**YOUR OBJECTIVE**
Pull every line that holds the word "pixels" from the entries.
## start
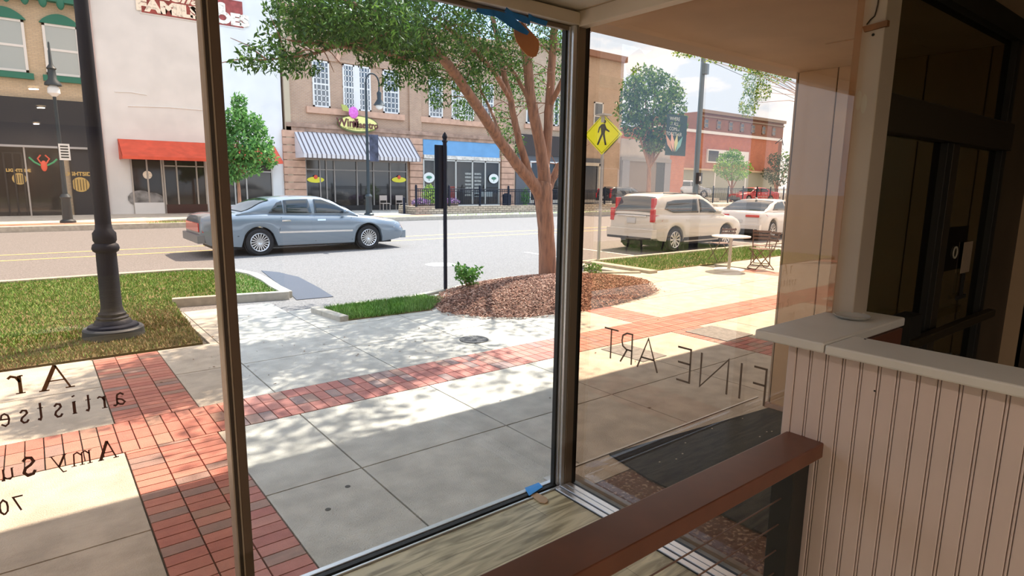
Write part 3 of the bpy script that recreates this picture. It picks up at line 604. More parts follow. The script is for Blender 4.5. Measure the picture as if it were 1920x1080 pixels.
tree_far('round_tree', (q.x, 36.0, .4), 4, 1.2, bl, .22, [(0, (.05, .16, .03)), (.5, (.13, .33, .05)), (1, (.3, .52, .1))], 'round bright green tree before the red brick building', .12)
bl = []; q = at(1455, 352, 38.0)
for (px, py, rx, rz, n) in ((1455, 300, .9, .9, 500), (1450, 325, 1.3, .9, 700), (1462, 340, 1.1, .6, 400), (1475, 310, 1.2, 1, 400)):
    c = at(px, py, 38.0); bl.append(((c.x-q.x, random.uniform(-.4, .4), c.z-.4), (rx, rx, rz), n))
tree_far('conifer', (q.x, 38.0, .4), 4, 1.0, bl, .2, [(0, (.012, .035, .015)), (.6, (.03, .08, .03)), (1, (.06, .13, .05))], 'dark evergreen tree right of the round bright tree', .12)
q = at(1530, 350, 14.0); bl = []
for (px, py, rx, rz, n) in ((1415, 150, .8, .9, 350), (1410, 190, .7, 1.0, 350), (1430, 125, 1.0, .6, 300), (1425, 170, .7, .7, 200), (1390, 120, 1.0, .35, 220), (1340, 105, 1.2, .3, 220), (1290, 95, 1.0, .22, 160), (1470, 140, 1.0, .5, 200)):
    c = at(px, py, 14.0); bl.append(((c.x-q.x, random.uniform(-.2, .2), c.z), (rx*.6, rx*.6, rz*.6), int(n*1.3)))
tree_far('overhanging_tree', (q.x, 14.0, ROAD), 4, 6.0, bl, .10, [(0, (.03, .10, .02)), (.5, (.11, .28, .03)), (1, (.45, .55, .08))], 'tree with bright hanging leaves below the entry ceiling', .03)
# ================================================================== cars
m_tire = mat('tire_rubber', (.018, .018, .02), .8); m_rim = mat('alloy_rim', (.62, .62, .62), .3, .85); m_dark = mat('car_dark_trim', (.015, .015, .017), .5)
m_cglass = mat('car_glass', (.012, .02, .025), .04, spec=.9); m_chrome = mat('chrome', (.75, .75, .75), .15, 1); m_red = mat('tail_light', (.55, .015, .02), .2, coat=.6); m_lampc = mat('head_light', (.75, .75, .72), .1); m_org = mat('amber_light', (.8, .22, .03), .2); m_plate = mat('licence_plate', (.55, .58, .62), .5)
def itp(tab, x):
    if x <= tab[0][0]: return tab[0][1]
    for (a, b), (c, d) in zip(tab, tab[1:]):
        if x <= c: t = (x-a)/(c-a); t = t*t*(3-2*t)*.5+t*.5; return b+(d-b)*t
    return tab[-1][1]
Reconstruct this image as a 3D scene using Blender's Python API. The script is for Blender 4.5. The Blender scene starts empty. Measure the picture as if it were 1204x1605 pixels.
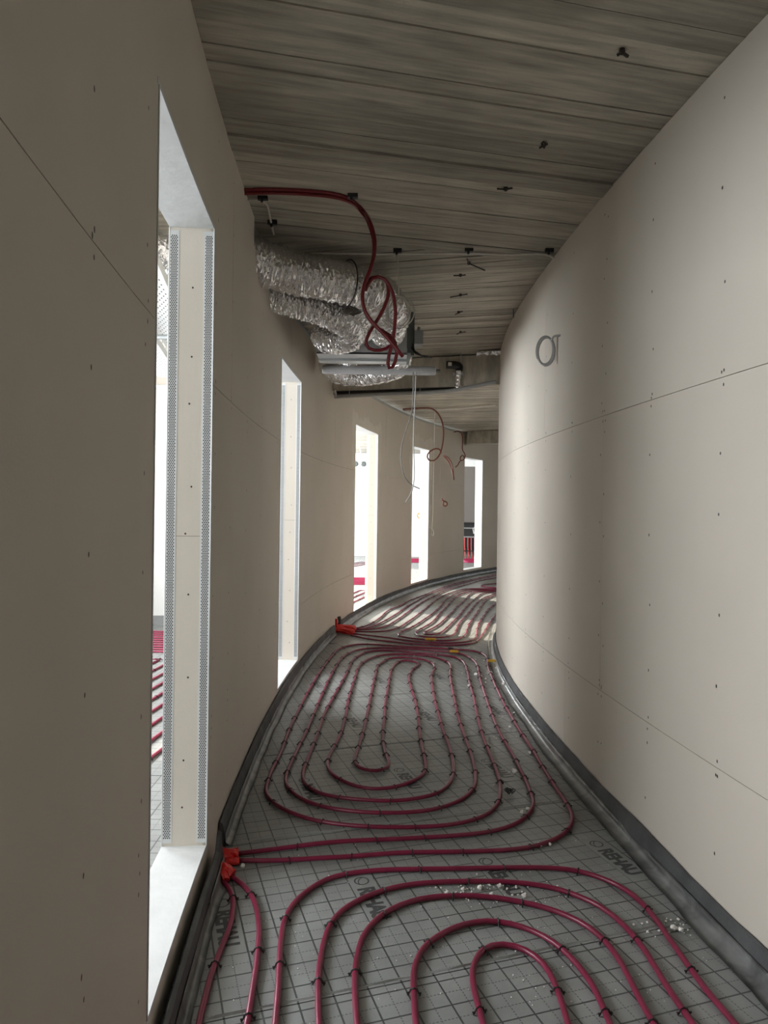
import bpy, math, random
import numpy as np
from mathutils import Vector, Matrix
random.seed(7)
scene = bpy.context.scene
COL = scene.collection
R = math.radians

# ------------------------------------------------------------------ camera
cam_data = bpy.data.cameras.new('camera')
cam = bpy.data.objects.new('camera', cam_data); COL.objects.link(cam)
cam.location = (0, 0, 1.36)
cam.rotation_euler = (R(90), R(-0.75), 0)
cam_data.sensor_fit = 'VERTICAL'; cam_data.sensor_height = 36.0
cam_data.lens = 36.0*1125/1605
cam_data.shift_y = -7.5/1605
cam_data.clip_start = 0.02
scene.camera = cam

# ------------------------------------------------------------------ light
world = bpy.data.worlds.new('overcast_sky'); scene.world = world
world.use_nodes = True
bg = world.node_tree.nodes['Background']
bg.inputs[0].default_value = (0.86, 0.93, 1.0, 1); bg.inputs[1].default_value = 1.0
scene.view_settings.view_transform = 'Standard'
scene.view_settings.look = 'None'
scene.view_settings.exposure = 0.3
scene.view_settings.gamma = 1.0
scene.view_settings.use_curve_mapping = False
scene.cycles.max_bounces = 14; scene.cycles.diffuse_bounces = 10; scene.cycles.glossy_bounces = 6
scene.cycles.use_denoising = True
DAYLIGHT = 1.9
def day(name, loc, sx, sz, power, rz):
    d = bpy.data.lights.new(name, 'AREA'); d.shape = 'RECTANGLE'; d.size = sx; d.size_y = sz
    d.energy = power*DAYLIGHT; d.color = (0.93, 0.965, 1.0)
    o = bpy.data.objects.new(name, d); COL.objects.link(o)
    o.location = loc; o.rotation_euler = (R(90), 0, rz)
sun_data = bpy.data.lights.new('low_sun', 'SUN'); sun_data.energy = 13.0; sun_data.angle = R(1.0); sun_data.color = (1.0, .89, .72)
sun = bpy.data.objects.new('low_sun', sun_data); COL.objects.link(sun)
sun.rotation_euler = Vector((math.cos(R(42)), -math.sin(R(42)), -math.tan(R(23)))).to_track_quat('-Z', 'Y').to_euler()
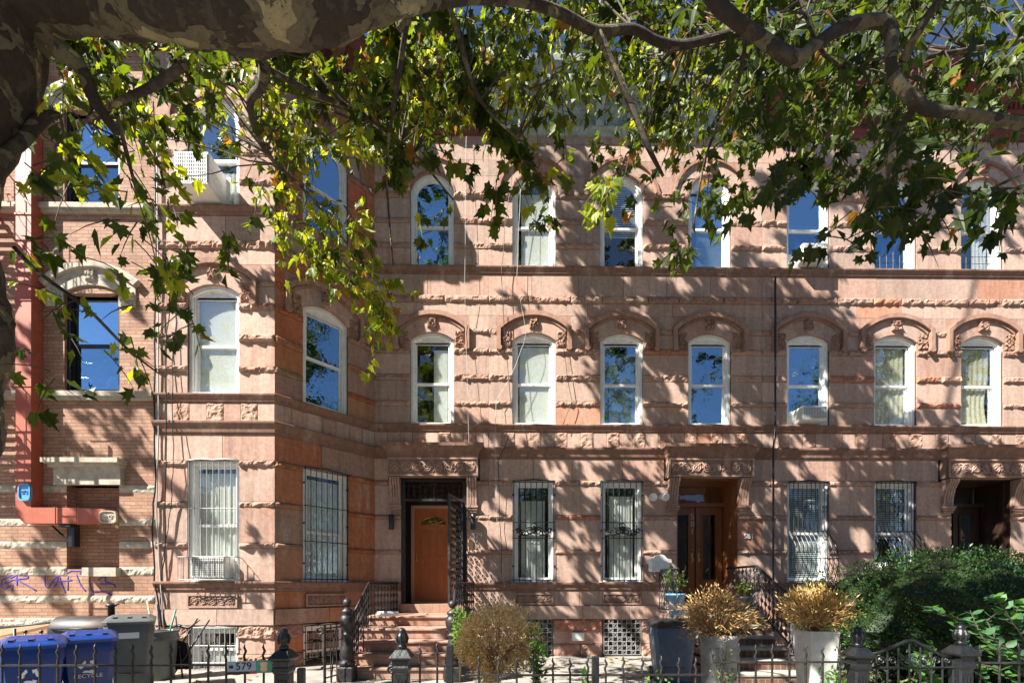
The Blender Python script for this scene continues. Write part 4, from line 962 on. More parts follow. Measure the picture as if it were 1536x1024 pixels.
cable('hanging_wire', [(843, 500, -.1), (850, 560, -.1), (858, 600, -.1), (845, 636, -.12)], .006, MT['iron'], 'thin wire hanging between the first two second-floor windows', jit=.01)
yb = BY - .06
cable('service_cable', [(232, 200, yb), (234, 400, yb), (231, 600, yb), (233, 720, yb), (228, 790, yb), (232, 870, yb), (242, 940, yb)], .014, MT['iron'], 'thick black cable at the joint of brick house and bay, leftmost', jit=.012)
cable('service_cable', [(236, 200, yb), (237, 450, yb), (238, 650, yb), (234, 760, yb), (240, 860, yb), (246, 945, yb)], .012, MT['wiron'], 'pale cable at the joint of brick house and bay', jit=.01)
cable('service_cable', [(251, 420, yb), (253, 470, yb), (249, 520, yb), (250, 700, yb - .1), (247, 820, yb), (240, 900, yb), (252, 950, yb)], .009, MT['iron'], 'black cable looping down the left edge of the bay', jit=.015)
cable('service_cable', [(258, 500, yb), (259, 600, yb - .02), (260, 690, yb - .1), (256, 760, yb), (246, 830, yb), (238, 880, yb), (248, 945, yb)], .007, MT['iron'], 'thin black cable nearest the bay windows', jit=.015)
# ------------------------------------------------------------------ stoops
GZ = .12
def newel(x, y, z, H, name, label, group):
    t = thing(name, label, 'newel post', (x, y, z), group)
    b = MB(); b.bbox(x - .13, x + .13, y - .13, y + .13, z, z + .24, .02); b.build('base', MT['iron2'], t)
    b = MB(); s = (H - .24)
    pr = [(.11, 0), (.13, .03), (.13, .06), (.09, .09), (.10, .12), (.115, .16), (.09, .28), (.065, .40), (.06, .43), (.085, .45), (.085, .48), (.055, .50), (.07, .54), (.105, .60), (.115, .67), (.10, .74), (.07, .77), (.09, .79), (.09, .82), (.05, .85), (.035, .87)]
    b.lathe([(r, zz * s) for r, zz in pr], x, y, 16, z0=z + .24); b.build('shaft', MT['iron2'], t)
    b = MB(); b.sphere((x, y, z + .24 + s * .94), .07, 12); b.build('ball', MT['iron2'], t)
    return t
def rail(pts, label, scroll=True):
    t = thing('stair_railing', label, 'railing', (pts[0][0], pts[0][1], pts[0][2] - .8), 'iron stair railings')
    P = [Vector(p) for p in pts]; b = MB(); b.tube([P[0] + Vector((0, 0, 0))] + P[1:], .026, 6); b.build('handrail', MT['iron2'], t)
    b = MB(); L = 0
    for k in range(len(P) - 1):
        a, c = P[k], P[k + 1]; n = max(1, int((c - a).length / .13)); low = Vector((0, 0, -.80))
        b.tube([a + low, c + low], .016, 5)
        for q in range(n):
            p = a.lerp(c, (q + .5) / n); b.tube([p, p + low], .009, 4)
            for j in range(5):
                cz = p + Vector((0, .0, -.1 - j * .15)); d = (c - a).normalized(); r = .055
                b.tube([cz + d * (r * (1 - .7 * w / 12) * math.cos(w * .8)) + Vector((0, 0, r * (1 - .7 * w / 12) * math.sin(w * .8))) for w in range(13)], .009, 4)
    b.build('scrolled_balusters', MT['iron2'], t)
def stoop(name, x0, x1, ys, top, n, label, mat, tread, nose=.03, seed=0):
    t = thing(name, label, 'stoop', ((x0 + x1) / 2, ys[-1], GZ))
    h = (top - .187 - GZ) / (n)
    rr = random.Random(seed); yy = [-.115] + ys
    for k in range(n):
        z1 = top - .187 - k * h; ex = 0 if k < n - 1 else .12
        b = MB(); c = tuple(v * rr.uniform(.9, 1.05) for v in (.42, .25, .19)); y_a = ys[k]
        if tread is None:
            b.bbox(x0 - ex, x1, y_a, -.121, z1 - h + .001, z1 - .05, .008, c); b.bbox(x0 - ex - nose, x1 + nose, y_a - nose, -.1205, z1 - .0499, z1, .014, tuple(v * .9 for v in c)); b.build('step', mat, t)
        else:
            b.box(x0, x1, y_a, -.121, z1 - h + .001, z1 - .05); s = b.build('step', mat, t)
            b = MB(); b.bbox(x0 - .02, x1 + .02, y_a - .02, -.1205 if k == 0 else ys[k - 1] + .02, z1 - .0499, z1, .012); b.build('tread', tread, s)
    return t
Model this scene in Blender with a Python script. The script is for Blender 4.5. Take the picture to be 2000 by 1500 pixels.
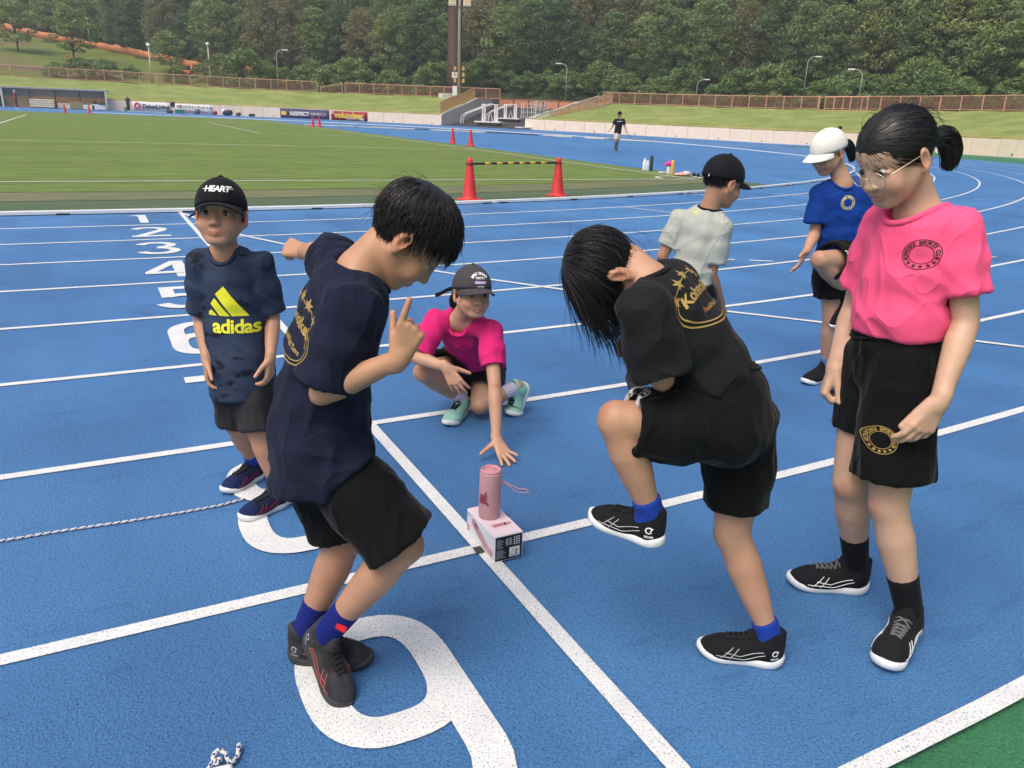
import bpy, bmesh, math, random
import numpy as np
from mathutils import Vector, Matrix
from mathutils.bvhtree import BVHTree
random.seed(7); rng = np.random.default_rng(11)
for _o in list(bpy.data.objects): bpy.data.objects.remove(_o)
SC = bpy.context.scene; COL = SC.collection
# ---------------------------------------------------------------- camera
CAM_P = (-.9979, -2.08, 1.3585); YAW, PITCH, ROLL = .4851, -.3247, .0329
cam = bpy.data.cameras.new('camera'); camo = bpy.data.objects.new('camera', cam); COL.objects.link(camo)
_f = Vector((math.sin(YAW)*math.cos(PITCH), math.cos(YAW)*math.cos(PITCH), math.sin(PITCH)))
_r0 = Vector((math.cos(YAW), -math.sin(YAW), 0)); _u0 = _r0.cross(_f)
_r = _r0*math.cos(ROLL)+_u0*math.sin(ROLL); _u = _r0*-math.sin(ROLL)+_u0*math.cos(ROLL)
_m = Matrix((_r, _u, -_f)).transposed().to_4x4(); _m.translation = Vector(CAM_P); camo.matrix_world = _m
cam.sensor_width = 36; cam.lens = 1534.24/2000*36; cam.clip_start = .05; cam.clip_end = 3000
SC.camera = camo
# ---------------------------------------------------------------- sky, sun, exposure
SUN_EL, SUN_AZ = math.radians(58), math.radians(245)      # azimuth measured clockwise from +Y
world = bpy.data.worlds.new('World'); SC.world = world; world.use_nodes = True
wn = world.node_tree; wn.nodes.clear()
sky = wn.nodes.new('ShaderNodeTexSky'); sky.sky_type = 'NISHITA'; sky.sun_disc = False
sky.sun_elevation = SUN_EL; sky.sun_rotation = SUN_AZ; sky.air_density = 1.0; sky.dust_density = 6.0; sky.ozone_density = 0.6
bg = wn.nodes.new('ShaderNodeBackground'); bg.inputs[1].default_value = .14
wo = wn.nodes.new('ShaderNodeOutputWorld'); wn.links.new(sky.outputs[0], bg.inputs[0]); wn.links.new(bg.outputs[0], wo.inputs[0])
sun = bpy.data.lights.new('sun', 'SUN'); sun.energy = 1.2; sun.angle = math.radians(38); sun.color = (1, .96, .90)
suno = bpy.data.objects.new('sun', sun); COL.objects.link(suno)
_d = Vector((math.sin(SUN_AZ)*math.cos(SUN_EL), math.cos(SUN_AZ)*math.cos(SUN_EL), math.sin(SUN_EL)))
suno.rotation_euler = _d.to_track_quat('Z', 'Y').to_euler()
SC.view_settings.view_transform = 'Standard'; SC.view_settings.look = 'None'; SC.view_settings.exposure = .42; SC.view_settings.gamma = 1
SC.render.engine = 'CYCLES'; SC.cycles.max_bounces = 5; SC.cycles.diffuse_bounces = 3; SC.cycles.glossy_bounces = 2
SC.cycles.transparent_max_bounces = 8; SC.cycles.use_adaptive_sampling = True; SC.cycles.adaptive_threshold = .02; SC.cycles.use_denoising = True
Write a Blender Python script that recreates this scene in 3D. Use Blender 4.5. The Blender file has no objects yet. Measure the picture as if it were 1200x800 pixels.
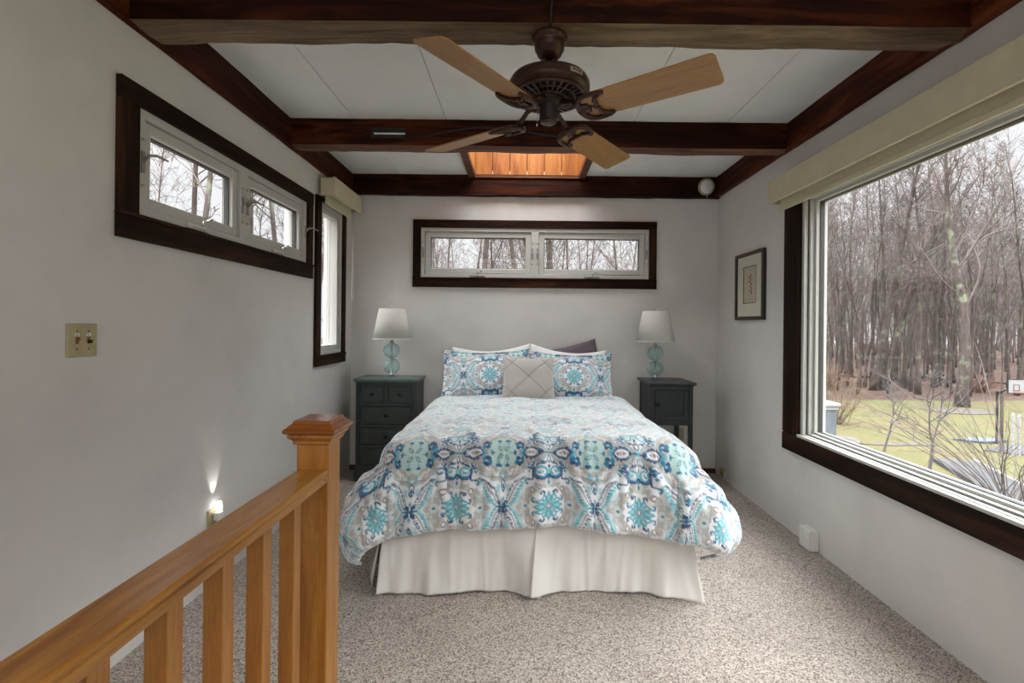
import bpy, bmesh, math, random
import numpy as np
from mathutils import Vector, Matrix, Euler, noise
PI = math.pi
scn = bpy.context.scene
COL = scn.collection

# ------------------------------------------------------------------ camera
cam_d = bpy.data.cameras.new('camera'); cam = bpy.data.objects.new('camera', cam_d); COL.objects.link(cam)
cam.location = (0, 0, 1.35)
cam.rotation_euler = (Matrix.Rotation(PI/2, 4, 'X') @ Matrix.Rotation(math.radians(.6), 4, 'Z')).to_euler()
cam_d.sensor_width = 36; cam_d.lens = 565/1200*36
cam_d.shift_x = -12/1200; cam_d.shift_y = -19/1200
cam_d.clip_start = .02; cam_d.clip_end = 500
scn.camera = cam

# ------------------------------------------------------------------ exposure and sky
vs = scn.view_settings
scn.display_settings.display_device = 'sRGB'
vs.view_transform = 'Standard'; vs.look = 'None'; vs.exposure = 0.40; vs.gamma = 1.0; vs.use_curve_mapping = False
SKY_H, SKY_Z = 0.78, 12.5            # overcast sky: radiance at the horizon and overhead
world = bpy.data.worlds.new('overcast_sky'); scn.world = world; world.use_nodes = True
nt = world.node_tree; nt.nodes.clear()
wo = nt.nodes.new('ShaderNodeOutputWorld'); bg = nt.nodes.new('ShaderNodeBackground')
tc = nt.nodes.new('ShaderNodeTexCoord'); sp = nt.nodes.new('ShaderNodeSeparateXYZ')
rm = nt.nodes.new('ShaderNodeValToRGB'); rm.color_ramp.elements[0].position = 0.0
rm.color_ramp.elements[0].color = (SKY_H*.97, SKY_H*.975, SKY_H, 1)
rm.color_ramp.elements[1].position = 1.0; rm.color_ramp.elements[1].color = (SKY_Z*.985, SKY_Z*.985, SKY_Z*.985, 1)
e = rm.color_ramp.elements.new(.30); e.color = (SKY_H*1.02, SKY_H*1.02, SKY_H*1.05, 1)
for p_, k_ in ((.40, .34), (.65, .75)): e = rm.color_ramp.elements.new(p_); e.color = (SKY_Z*k_*.985, SKY_Z*k_*.985, SKY_Z*k_*.985, 1)
nt.links.new(tc.outputs['Generated'], sp.inputs[0]); nt.links.new(sp.outputs['Z'], rm.inputs[0])
nt.links.new(rm.outputs[0], bg.inputs[0]); bg.inputs[1].default_value = 1.0
nt.links.new(bg.outputs[0], wo.inputs[0])

ZC_ = 2.72
def area(name, loc, rot, sx, sy, power, color=(1, 1, 1), portal=False):
    l = bpy.data.lights.new(name, 'AREA'); l.shape = 'RECTANGLE'; l.size = sx; l.size_y = sy
    l.energy = power; l.color = color
    o = bpy.data.objects.new(name, l); COL.objects.link(o); o.location = loc; o.rotation_euler = rot
    if portal: l.cycles.is_portal = True
    return o
# sky portals in the window openings (they only guide the sky's light through the openings)
area('sky_portal', (1.98, 1.4, 1.43), (0, PI/2, 0), 1.5, 3.4, 1, portal=True)
area('sky_portal', (.02, 3.88, 3.2), (0, 0, 0), 1.0, .9, 1, portal=True)
# fill lights added out of view behind the camera to brighten the room
area('rear_fill', (.1, -2.55, 2.0), (PI/2, 0, 0), 3.0, .9, 10, (1, .96, .90))
area('overhead_fill', (.1, -.75, ZC_-.02), (0, 0, 0), 2.2, 1.3, 13, (1, .96, .90))

# ------------------------------------------------------------------ material helpers
MATS = {}
class NT:
    def __init__(s, name):
        s.m = bpy.data.materials.new(name); s.m.use_nodes = True; s.t = s.m.node_tree
        s.b = s.t.nodes['Principled BSDF']; s.out = s.t.nodes['Material Output']; MATS[name] = s.m
    def n(s, typ, **k):
        x = s.t.nodes.new('ShaderNode'+typ)
        for a, v in k.items():
            if a in x.inputs: x.inputs[a].default_value = v
            else: setattr(x, a, v)
        return x
    def l(s, a, b): s.t.links.new(a, b)
    def coord(s, scale=(1, 1, 1), rot=(0, 0, 0)):
        c = s.n('TexCoord'); mp = s.n('Mapping'); mp.inputs['Scale'].default_value = scale
        mp.inputs['Rotation'].default_value = rot
        s.l(c.outputs['Object'], mp.inputs[0]); return mp.outputs[0]
    def noise(s, vec, scale, detail=3, rough=.5, dist=0):
        x = s.n('TexNoise'); x.inputs['Scale'].default_value = scale; x.inputs['Detail'].default_value = detail
        x.inputs['Roughness'].default_value = rough; x.inputs['Distortion'].default_value = dist
        s.l(vec, x.inputs['Vector']); return x.outputs['Fac']
    def ramp(s, fac, stops):
        x = s.n('ValToRGB'); els = x.color_ramp.elements
        while len(els) < len(stops): els.new(.5)
        for el, (p, c) in zip(els, stops): el.position = p; el.color = (*c, 1) if len(c) == 3 else c
        s.l(fac, x.inputs[0]); return x.outputs[0]
    def bump(s, h, strength=.3, dist=.01):
        x = s.n('Bump'); x.inputs['Strength'].default_value = strength; x.inputs['Distance'].default_value = dist
        s.l(h, x.inputs['Height']); s.l(x.outputs[0], s.b.inputs['Normal'])
    def base(s, out): s.l(out, s.b.inputs['Base Color'])
    def set(s, rough=.5, metal=0, spec=.5, **k):
        s.b.inputs['Roughness'].default_value = rough; s.b.inputs['Metallic'].default_value = metal
        s.b.inputs['Specular IOR Level'].default_value = spec
        for a, v in k.items(): s.b.inputs[a].default_value = v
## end
**SOLUTION FOR THIS PROBLEM**
Write part 3 of the bpy script that recreates this picture. It picks up at line 604. More parts follow. The script is for Blender 4.5. Measure the picture as if it were 1920x1080 pixels.
Reconstruct this image as a 3D scene using Blender's Python API. The script is for Blender 4.5. The Blender scene starts empty. Measure the picture as if it were 1204x1605 pixels.
The Blender Python script for this scene continues. Write part 4, from line 962 on. More parts follow. Measure the picture as if it were 1536x1024 pixels.
Model this scene in Blender with a Python script. The script is for Blender 4.5. Take the picture to be 2000 by 1500 pixels.
Write a Blender Python script that recreates this scene in 3D. Use Blender 4.5. The Blender file has no objects yet. Measure the picture as if it were 1200x800 pixels.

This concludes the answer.